Drop the images; return everything else in the listing below exactly.
---------- Collected data
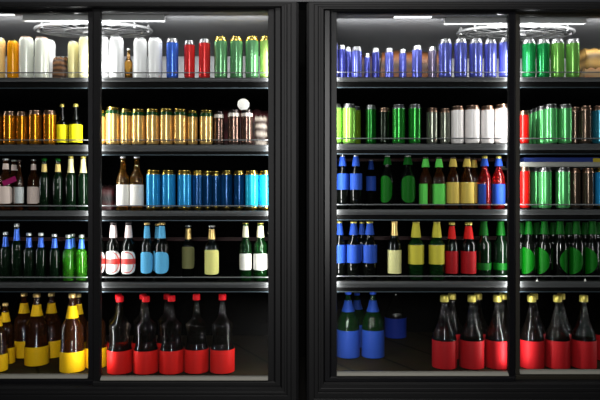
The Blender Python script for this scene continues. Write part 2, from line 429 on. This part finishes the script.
# style: profile, glass, label(material, t0, t1, mode), neck(material, t0, t1, r0, r1), cap(material, height), description
YEL = paper('yellow', (240, 190, 20)); RED = paper('red', (212, 30, 26)); DRED = paper('dark_red', (160, 20, 26))
BLU = paper('blue', (38, 74, 168)); DBLU = paper('shaded_blue', (25, 50, 150)); LEM = paper('lemon', (255, 240, 30))  # DBLU: blue label with the dimness at the back put into the paper
WHT = paper('white', (240, 238, 232)); CRM = paper('cream', (232, 228, 160)); TAN = paper('tan', (205, 178, 85))
LIM = paper('light_green', (95, 205, 85)); GRN = paper('green', (0, 88, 6)); DGR = paper('deep_green', (2, 76, 12))
MUS = paper('mustard', (200, 190, 65)); SKY = paper('sky', (100, 190, 240)); OLV = paper('shaded_olive', (130, 130, 85))  # OLV: shade on the rear bottle put into the paper colour
PNK = paper('pinkish_white', (225, 205, 195)); GRY = paper('pale_grey', (195, 200, 200)); GLD = mat('gold_foil', (.8, .55, .2), .3, .7)
CAPR = paper('cap_red', (235, 30, 40), .35); CAPG = mat('cap_gold', srgb(200, 185, 90), .35, .6); CAPS = mat('cap_silver', (.7, .7, .7), .3, .9)
CAPB = paper('cap_blue', (50, 90, 220), .35); CAPD = mat('cap_dark', (.05, .04, .04), .35, .5)
NBLU = mat('neck_blue_foil', srgb(70, 120, 235), .3, .4)
ST = {
 'yellow': ('stout', G_brown, (YEL, .012, .27, 0), (YEL, .69, .845, 1), (GLD, .05), 'brown bottle with a wide yellow label'),
 'redL': ('waist', G_clear, (RED, .012, .305, 0), None, (CAPR, .075), 'waisted clear bottle with red label and red cap'),
 'redR': ('growler', G_clear, (DRED, .012, .39, 0), None, (CAPG, .09), 'clear bottle with dark red label and gold cap'),
 'blueB': ('round', G_green, (BLU, .012, .425, 0), (BLU, .70, .87, 1), (CAPB, .04), 'stout green bottle with a wide blue label'),
 'navyB': ('round', G_black, (DBLU, .012, .425, 0), None, (CAPD, .04), 'dark bottle with a shaded navy label'),
 'lemon': ('bulb', G_black, (LEM, .07, .50, 0), None, (CAPG, .07), 'stubby dark bottle with a lemon yellow label'),
 'pink': ('long', G_brown, (PNK, .13, .46, 3), (PNK, .79, .90, 1), (CAPS, .03), 'dark brown bottle with a pinkish white label'),
 'greyl': ('long', G_brown, (GRY, .14, .46, 0), None, (CAPD, .03), 'dark narrow bottle with a pale grey label'),
 'creamneck': ('slim', G_dgreen, None, (mat('cream_green_neck', srgb(235, 205, 120), .4), .74, .89, 1), (DGR, .05), 'black-green bottle with cream and green neck label'),
 'goldneck': ('slim', G_dgreen, None, (mat('gold_cream_neck', srgb(235, 225, 165), .35, .2), .69, .95, 1), (CAPG, .04), 'black-green bottle with a pale gold neck label'),
 'whitelab': ('long', G_amber, (WHT, .09, .47, 0), None, (CAPS, .04), 'amber bottle with a white label'),
 'ambersmall': ('long', G_amber, None, None, (CAPS, .04), 'small unlabelled amber bottle between white cans'),
 'blue3': ('long', G_black, (BLU, .36, .66, 0), (BLU, .80, .985, 2), (CAPS, .02), 'dark bottle with blue body and neck labels'),
 'halfgreen': ('long', G_black, (GRN, .12, .62, 4), (DGR, .83, .97, 2), (CAPS, .02), 'dark bottle with a big rounded green label'),
 'lightgreen': ('long', G_brown, (LIM, .08, .48, 0), (LIM, .80, .96, 2), (CAPD, .03), 'brown bottle with light green labels'),
 'tan': ('long', G_brown, (TAN, .11, .51, 0), (TAN, .81, .96, 2), (CAPD, .03), 'brown bottle with tan labels'),
 'bluered': ('long', G_red, (BLU, .08, .47, 0), (BLU, .81, .96, 2), (CAPG, .05), 'red glass bottle with blue labels'),
 'blueneck': ('slim', G_dgreen, None, (NBLU, .70, .90, 1), (CAPS, .06), 'dark bottle with a blue neck label'),
 'greenblueneck': ('slim', G_lime, None, (NBLU, .70, .90, 1), (CAPS, .06), 'lit green bottle with a blue neck label'),
 'oval': ('slim', G_black, (OVAL, .12, .51, 1), (paper('white_red_neck', (245, 225, 222)), .73, .95, 2), (CAPD, .04), 'dark bottle with a red and white oval label'),
 'blueoval': ('slim', G_black, (SKY, .13, .50, 1), (SKY, .73, .94, 2), (GLD, .04), 'dark bottle with a sky blue oval label'),
 'oliveoval': ('slim', G_black, (OLV, .19, .60, 3), (GLD, .74, .94, 1), (CAPS, .03), 'dark bottle with a shaded olive label'),
 'creamoval': ('slim', G_black, (paper('pale_yellow', (235, 232, 140)), .12, .56, 3), (GLD, .75, .93, 1), (CAPS, .03), 'dark bottle with a pale yellow label'),
 'whiteneck': ('slim', G_green, (WHT, .19, .47, 3), (mat('ivory_neck', srgb(245, 240, 205), .5), .75, .97, 2), (CAPG, .02), 'green bottle with white body and ivory neck labels'),
 'blue4': ('slim', G_black, (BLU, .29, .60, 0), (BLU, .77, .965, 2), (CAPG, .03), 'dark bottle with blue label and neck cone'),
 'cream4': ('slim', G_black, (CRM, .11, .51, 0), (GLD, .76, 1.0, 1), (GLD, .02), 'dark bottle with a cream label and gold neck foil'),
 'mustard': ('slim', G_green, (MUS, .27, .60, 0), (MUS, .73, .975, 2), (CAPG, .02), 'green bottle with mustard yellow labels'),
 'red4': ('slim', G_black, (DRED, .11, .50, 0), (RED, .71, .93, 2), (CAPG, .05), 'dark bottle with red label and red neck cone'),
 'lowgreen': ('slim', G_dgreen, (DGR, .17, .29, 0), (DGR, .76, 1.0, 2), (DGR, .01), 'black bottle with a low green band and green cone'),
 'disc': ('slim', G_black, (GRN, .09, .56, 5), (DGR, .78, 1.0, 2), (DGR, .01), 'dark bottle with a green disc label'),
}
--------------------
Finished task >>
The Blender Python script for this scene continues. Write part 2, from line 429 on. This part finishes the script.
# style: profile, glass, label(material, t0, t1, mode), neck(material, t0, t1, r0, r1), cap(material, height), description
YEL = paper('yellow', (240, 190, 20)); RED = paper('red', (212, 30, 26)); DRED = paper('dark_red', (160, 20, 26))
BLU = paper('blue', (38, 74, 168)); DBLU = paper('shaded_blue', (25, 50, 150)); LEM = paper('lemon', (255, 240, 30))  # DBLU: blue label with the dimness at the back put into the paper
WHT = paper('white', (240, 238, 232)); CRM = paper('cream', (232, 228, 160)); TAN = paper('tan', (205, 178, 85))
LIM = paper('light_green', (95, 205, 85)); GRN = paper('green', (0, 88, 6)); DGR = paper('deep_green', (2, 76, 12))
MUS = paper('mustard', (200, 190, 65)); SKY = paper('sky', (100, 190, 240)); OLV = paper('shaded_olive', (130, 130, 85))  # OLV: shade on the rear bottle put into the paper colour
PNK = paper('pinkish_white', (225, 205, 195)); GRY = paper('pale_grey', (195, 200, 200)); GLD = mat('gold_foil', (.8, .55, .2), .3, .7)
CAPR = paper('cap_red', (235, 30, 40), .35); CAPG = mat('cap_gold', srgb(200, 185, 90), .35, .6); CAPS = mat('cap_silver', (.7, .7, .7), .3, .9)
CAPB = paper('cap_blue', (50, 90, 220), .35); CAPD = mat('cap_dark', (.05, .04, .04), .35, .5)
NBLU = mat('neck_blue_foil', srgb(70, 120, 235), .3, .4)
ST = {
 'yellow': ('stout', G_brown, (YEL, .012, .27, 0), (YEL, .69, .845, 1), (GLD, .05), 'brown bottle with a wide yellow label'),
 'redL': ('waist', G_clear, (RED, .012, .305, 0), None, (CAPR, .075), 'waisted clear bottle with red label and red cap'),
 'redR': ('growler', G_clear, (DRED, .012, .39, 0), None, (CAPG, .09), 'clear bottle with dark red label and gold cap'),
 'blueB': ('round', G_green, (BLU, .012, .425, 0), (BLU, .70, .87, 1), (CAPB, .04), 'stout green bottle with a wide blue label'),
 'navyB': ('round', G_black, (DBLU, .012, .425, 0), None, (CAPD, .04), 'dark bottle with a shaded navy label'),
 'lemon': ('bulb', G_black, (LEM, .07, .50, 0), None, (CAPG, .07), 'stubby dark bottle with a lemon yellow label'),
 'pink': ('long', G_brown, (PNK, .13, .46, 3), (PNK, .79, .90, 1), (CAPS, .03), 'dark brown bottle with a pinkish white label'),
 'greyl': ('long', G_brown, (GRY, .14, .46, 0), None, (CAPD, .03), 'dark narrow bottle with a pale grey label'),
 'creamneck': ('slim', G_dgreen, None, (mat('cream_green_neck', srgb(235, 205, 120), .4), .74, .89, 1), (DGR, .05), 'black-green bottle with cream and green neck label'),
 'goldneck': ('slim', G_dgreen, None, (mat('gold_cream_neck', srgb(235, 225, 165), .35, .2), .69, .95, 1), (CAPG, .04), 'black-green bottle with a pale gold neck label'),
 'whitelab': ('long', G_amber, (WHT, .09, .47, 0), None, (CAPS, .04), 'amber bottle with a white label'),
 'ambersmall': ('long', G_amber, None, None, (CAPS, .04), 'small unlabelled amber bottle between white cans'),
 'blue3': ('long', G_black, (BLU, .36, .66, 0), (BLU, .80, .985, 2), (CAPS, .02), 'dark bottle with blue body and neck labels'),
 'halfgreen': ('long', G_black, (GRN, .12, .62, 4), (DGR, .83, .97, 2), (CAPS, .02), 'dark bottle with a big rounded green label'),
 'lightgreen': ('long', G_brown, (LIM, .08, .48, 0), (LIM, .80, .96, 2), (CAPD, .03), 'brown bottle with light green labels'),
 'tan': ('long', G_brown, (TAN, .11, .51, 0), (TAN, .81, .96, 2), (CAPD, .03), 'brown bottle with tan labels'),
 'bluered': ('long', G_red, (BLU, .08, .47, 0), (BLU, .81, .96, 2), (CAPG, .05), 'red glass bottle with blue labels'),
 'blueneck': ('slim', G_dgreen, None, (NBLU, .70, .90, 1), (CAPS, .06), 'dark bottle with a blue neck label'),
 'greenblueneck': ('slim', G_lime, None, (NBLU, .70, .90, 1), (CAPS, .06), 'lit green bottle with a blue neck label'),
 'oval': ('slim', G_black, (OVAL, .12, .51, 1), (paper('white_red_neck', (245, 225, 222)), .73, .95, 2), (CAPD, .04), 'dark bottle with a red and white oval label'),
 'blueoval': ('slim', G_black, (SKY, .13, .50, 1), (SKY, .73, .94, 2), (GLD, .04), 'dark bottle with a sky blue oval label'),
 'oliveoval': ('slim', G_black, (OLV, .19, .60, 3), (GLD, .74, .94, 1), (CAPS, .03), 'dark bottle with a shaded olive label'),
 'creamoval': ('slim', G_black, (paper('pale_yellow', (235, 232, 140)), .12, .56, 3), (GLD, .75, .93, 1), (CAPS, .03), 'dark bottle with a pale yellow label'),
 'whiteneck': ('slim', G_green, (WHT, .19, .47, 3), (mat('ivory_neck', srgb(245, 240, 205), .5), .75, .97, 2), (CAPG, .02), 'green bottle with white body and ivory neck labels'),
 'blue4': ('slim', G_black, (BLU, .29, .60, 0), (BLU, .77, .965, 2), (CAPG, .03), 'dark bottle with blue label and neck cone'),
 'cream4': ('slim', G_black, (CRM, .11, .51, 0), (GLD, .76, 1.0, 1), (GLD, .02), 'dark bottle with a cream label and gold neck foil'),
 'mustard': ('slim', G_green, (MUS, .27, .60, 0), (MUS, .73, .975, 2), (CAPG, .02), 'green bottle with mustard yellow labels'),
 'red4': ('slim', G_black, (DRED, .11, .50, 0), (RED, .71, .93, 2), (CAPG, .05), 'dark bottle with red label and red neck cone'),
 'lowgreen': ('slim', G_dgreen, (DGR, .17, .29, 0), (DGR, .76, 1.0, 2), (DGR, .01), 'black bottle with a low green band and green cone'),
 'disc': ('slim', G_black, (GRN, .09, .56, 5), (DGR, .78, 1.0, 2), (DGR, .01), 'dark bottle with a green disc label'),
}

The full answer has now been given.